----- Listed entries -----

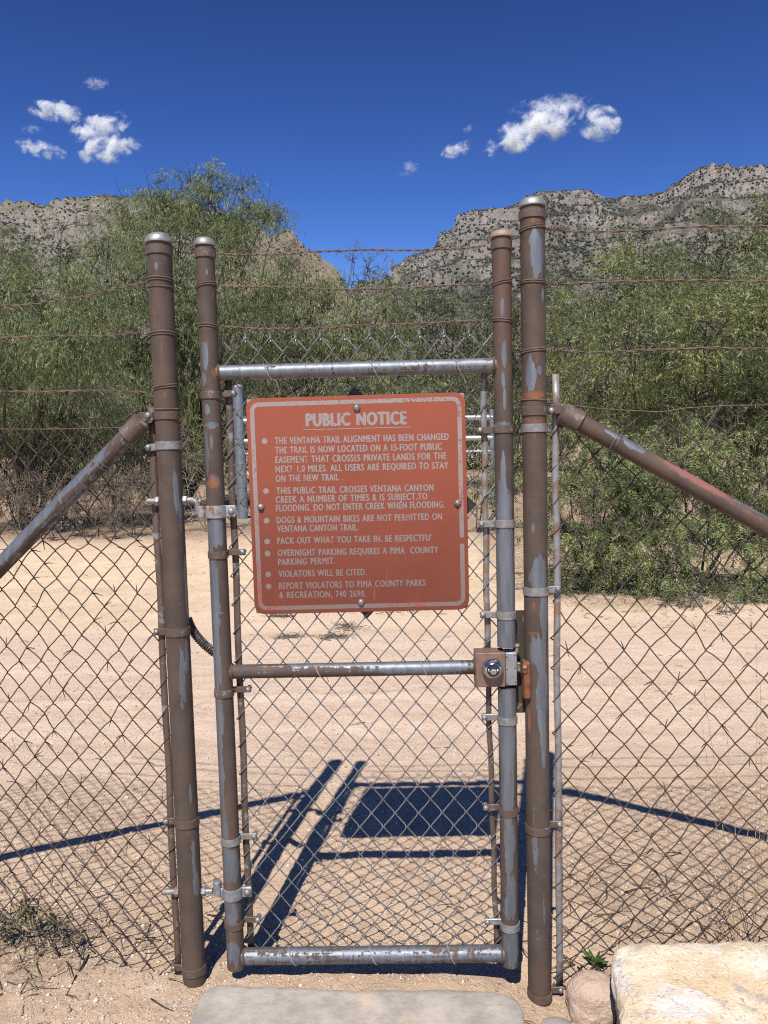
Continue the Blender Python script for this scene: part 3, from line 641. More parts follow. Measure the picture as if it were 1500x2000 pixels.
# ------------------------------------------------------------------ fence hardware
XL, XGL, XGR, XR = -.663, -.534, .297, .384
RL, RGL, RGR, RR_ = .0345, .0265, .0265, .0345
def zY(py, px=750, Y=0.0): return P(px, py, Y)[2]
def pipe(mb, a, b, r, n=160, sides=40, patches=(), rusts=(), pinks=(), base=0.0, seed=0, stretch=6.0, drips=()):
    """a worn pipe; patches=[(t_metres along, angle from the camera side, half length, half angle, strength)]"""
    a = np.array(a, float); b = np.array(b, float); ax = b - a; Ln = np.linalg.norm(ax); ax /= Ln
    fr = np.array([0, -1.0, 0]); fr = fr - ax * np.dot(fr, ax); fr /= np.linalg.norm(fr); sd = np.cross(fr, ax) * (1 if abs(ax[2]) > .5 else 1)
    if abs(ax[2]) > .95 and sd[0] < 0: sd = -sd
    if abs(ax[2]) <= .95 and sd[2] < 0: sd = -sd
    t = np.linspace(0, Ln, n); th = np.linspace(-np.pi, np.pi, sides, endpoint=False); T, TH = np.meshgrid(t, th, indexing='ij')
    wob = 1 + .004 * (fbm(np.stack([T * 9, np.cos(TH), np.sin(TH)], -1), 3, seed) - .5) * 2
    v = a + T[..., None] * ax + (r * wob)[..., None] * (np.cos(TH)[..., None] * fr + np.sin(TH)[..., None] * sd)
    nz = fbm(np.stack([T * stretch, 2 * np.cos(TH), 2 * np.sin(TH)], -1) * 2 + seed * 7, 4, seed)
    def field(lst, b0):
        q = np.full(T.shape, b0)
        for (tc, ac, hl, ha, stg) in lst:
            da = np.abs((TH - ac + np.pi) % (2 * np.pi) - np.pi)
            q = np.maximum(q, stg * np.clip(1.25 - np.sqrt(((T - tc) / hl) ** 2 + (da / ha) ** 2), 0, 1) + 0)
        return q
    rusts = list(rusts) + [(q_ - .022 - .02 * k_, math.sin(q_ * 91 + k_ * 2.1) * 1.1, .022 + .01 * k_, .22, .50) for q_ in drips for k_ in (0, 1)]
    pe = field(patches, base) + (nz - .5) * .8; ru = field(rusts, 0) ; pk = field(pinks, 0) + (nz - .5) * .3 * (len(pinks) > 0)
    i, j = np.meshgrid(np.arange(n - 1), np.arange(sides), indexing='ij'); j2 = (j + 1) % sides
    F = np.stack([i * sides + j, i * sides + j2, (i + 1) * sides + j2, (i + 1) * sides + j], -1).reshape(-1, 4)
    o = mb.n; mb.add(v.reshape(-1, 3), F, peel=pe.ravel(), rust=ru.ravel(), pink=pk.ravel())
    mb.fn.append(np.arange(sides) + o); mb.fn.append(np.arange(sides) + o + (n - 1) * sides)
def pat(x, r, z0, px, py, hw, hh, s=1.0, Y=0.0):
    p = P(px, py, Y - r * .8); off = np.clip((p[0] - x) / r, -.97, .97); k = PXM(Y)
    return (p[2] - z0, math.asin(off), hh / k, max(hw / k / r, .15), s)
def ring(mb, c, r, h, th=.003, sides=36, axis=(0, 0, 1)):
    mb.lathe(np.array(c) - np.array(axis) * h / 2, axis, [(r + .0006, 0), (r + th, .001), (r + th, h - .001), (r + .0006, h)], sides)
def hexn(mb, c, axis, r, h, sides=6): mb.lathe(np.array(c) - np.array(axis) * h / 2, axis, [(r * .92, 0), (r, h * .15), (r, h * .85), (r * .9, h)], sides)
def dome(mb, c, axis, r, h): mb.lathe(c, axis, [(r, 0), (r * .97, h * .3), (r * .82, h * .62), (r * .5, h * .9), (r * .12, h)], 16)
def band(parent, x, r, z, side, arm, mat=M_BAND, h=.024, name='tension_band', Y=0.0, ay=.006, bolt=True, tilt=0.0):
    mb = MB(); ring(mb, (x, Y, z), r, h)
    x0, x1 = x + side * (r - .002), x + side * arm
    mb.box(((x0 + x1) / 2, Y + ay, z - tilt), (abs(x1 - x0), .007, h * .84), bevel=.0015)
    o = mb.build(name, mat, parent)
    if bolt:
        bb = MB(); bx = x1 - side * .008; dome(bb, (bx, Y + ay - .0035, z - tilt), (0, -1, 0), .0085, .007); bb.lathe((bx, Y + ay - .002, z - tilt), (0, 1, 0), [(.0045, 0), (.0045, .028)], 10)
        hexn(bb, (bx, Y + ay + .014, z - tilt), (0, 1, 0), .0085, .008); bb.build('bolt', M_BOLT, o)
    return o
def helix_wrap(mb, x, r, z, turns=1.6, wr=.0017, Y=0.0, pitch=.006, ph=0.0, wob=.003, seed=0):
    t = np.linspace(0, turns, int(turns * 26)); a = ph + t * 2 * np.pi; q = np.random.default_rng(seed)
    zz = z + (t - turns / 2) * pitch + wob * np.sin(a * 1.0 + q.random() * 6)
    mb.tube(np.stack([x + (r + wr * .8) * np.cos(a), Y + (r + wr * .8) * np.sin(a), zz], -1), wr, 5)
def barbed(mb, pts, seed, pitch=.075, rad=.0019, wr=.00165, step=.125):
    pts = np.array(pts, float); q = np.random.default_rng(seed)
    seg = np.linalg.norm(np.diff(pts, axis=0), axis=1); s_ = np.concatenate([[0], np.cumsum(seg)]); Ln = s_[-1]
    n = int(Ln / .009); t = np.linspace(0, Ln, n)
    c = np.stack([np.interp(t, s_, pts[:, k]) for k in range(3)], -1)
    c = np.stack([np.convolve(np.pad(c[:, k], 6, mode='edge'), np.ones(13) / 13, 'valid') for k in range(3)], -1)
    c[:, 2] += (fbm(np.stack([t * 7, t * 0, t * 0], -1), 2, seed) - .5) * .012; c[:, 1] += (fbm(np.stack([t * 6, t * 0 + 5, t * 0], -1), 2, seed) - .5) * .010
    for ph in (0, math.pi):
        a = t / pitch * 2 * np.pi + ph
        mb.tube(c + np.stack([0 * t, np.cos(a), np.sin(a)], -1) * rad, wr, 5)
    for b in np.arange(.06 + q.random() * .05, Ln, step):
        k = min(int(b / Ln * (n - 1)), n - 2); p = c[k]; a = np.linspace(0, 2 * np.pi * 1.8, 16)
        mb.tube(p + np.stack([np.linspace(-.004, .004, 16), np.cos(a) * .0042, np.sin(a) * .0042], -1), .0012, 4)
        for sg in (-1, 1):
            d = np.array([sg * .35, q.normal(0, .6), q.normal(0, .8)]); d /= np.linalg.norm(d)
            mb.tube([p + np.array([sg * .004, 0, 0]), p + np.array([sg * .005, 0, 0]) + d * .016], [.0012, .0006], 4)
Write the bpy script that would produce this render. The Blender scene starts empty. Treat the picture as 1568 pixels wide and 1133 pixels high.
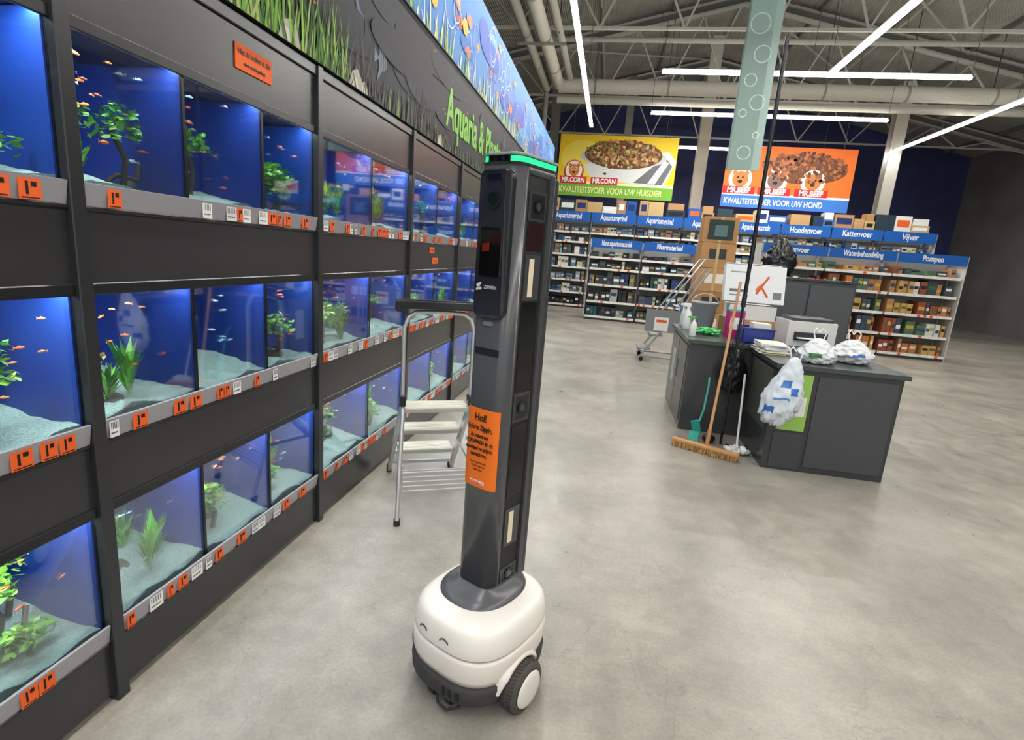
import bpy, math, random
from mathutils import Vector, Matrix, noise
R = random.Random(7)
sc = bpy.context.scene
COL = sc.collection

def lin(c):
    o=[]
    for x in c[:3]:
        x=x/255.0
        o.append(x/12.92 if x<=0.04045 else ((x+0.055)/1.055)**2.4)
    return (o[0],o[1],o[2],1.0)

# ------------------------------------------------------------ materials
def vcmat(name, rough=0.5, metal=0.0, emis=0.0, var=0.12, scale=18.0, spec=0.5, bump=0.0):
    m=bpy.data.materials.new(name); m.use_nodes=True
    nt=m.node_tree; b=nt.nodes['Principled BSDF']
    at=nt.nodes.new('ShaderNodeAttribute'); at.attribute_name='Col'
    tc=nt.nodes.new('ShaderNodeTexCoord')
    nz=nt.nodes.new('ShaderNodeTexNoise'); nz.inputs['Scale'].default_value=scale; nz.inputs['Detail'].default_value=3
    nt.links.new(tc.outputs['Object'],nz.inputs['Vector'])
    mr=nt.nodes.new('ShaderNodeMapRange'); mr.inputs['To Min'].default_value=1-var; mr.inputs['To Max'].default_value=1+var
    nt.links.new(nz.outputs['Fac'],mr.inputs['Value'])
    mx=nt.nodes.new('ShaderNodeVectorMath'); mx.operation='SCALE'
    nt.links.new(at.outputs['Color'],mx.inputs[0]); nt.links.new(mr.outputs['Result'],mx.inputs['Scale'])
    nt.links.new(mx.outputs[0],b.inputs['Base Color'])
    b.inputs['Roughness'].default_value=rough; b.inputs['Metallic'].default_value=metal
    b.inputs['Specular IOR Level'].default_value=spec
    if emis>0:
        nt.links.new(at.outputs['Color'],b.inputs['Emission Color']); b.inputs['Emission Strength'].default_value=emis
    if bump>0:
        bp=nt.nodes.new('ShaderNodeBump'); bp.inputs['Strength'].default_value=bump; bp.inputs['Distance'].default_value=0.01
        nt.links.new(nz.outputs['Fac'],bp.inputs['Height']); nt.links.new(bp.outputs['Normal'],b.inputs['Normal'])
    return m

def glassmat():
    m=bpy.data.materials.new('tank_glass'); m.use_nodes=True
    nt=m.node_tree; nt.nodes.remove(nt.nodes['Principled BSDF']); out=nt.nodes['Material Output']
    tr=nt.nodes.new('ShaderNodeBsdfTransparent'); tr.inputs['Color'].default_value=(0.93,0.97,1,1)
    gl=nt.nodes.new('ShaderNodeBsdfGlossy'); gl.inputs['Roughness'].default_value=0.03
    fr=nt.nodes.new('ShaderNodeFresnel'); fr.inputs['IOR'].default_value=1.4
    ml=nt.nodes.new('ShaderNodeMath'); ml.operation='MULTIPLY'; ml.inputs[1].default_value=0.7
    mx=nt.nodes.new('ShaderNodeMixShader')
    nt.links.new(fr.outputs[0],ml.inputs[0]); nt.links.new(ml.outputs[0],mx.inputs[0]); nt.links.new(tr.outputs[0],mx.inputs[1]); nt.links.new(gl.outputs[0],mx.inputs[2])
    nt.links.new(mx.outputs[0],out.inputs['Surface'])
    return m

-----

(Short task)
Where a line of the data holds "from", show that line.

(Solution to this problem)
Continue the Blender Python script for this scene: part 3, from line 641. More parts follow. Measure the picture as if it were 1500x2000 pixels.
    """a worn pipe; patches=[(t_metres along, angle from the camera side, half length, half angle, strength)]"""
from mathutils import Vector, Matrix, noise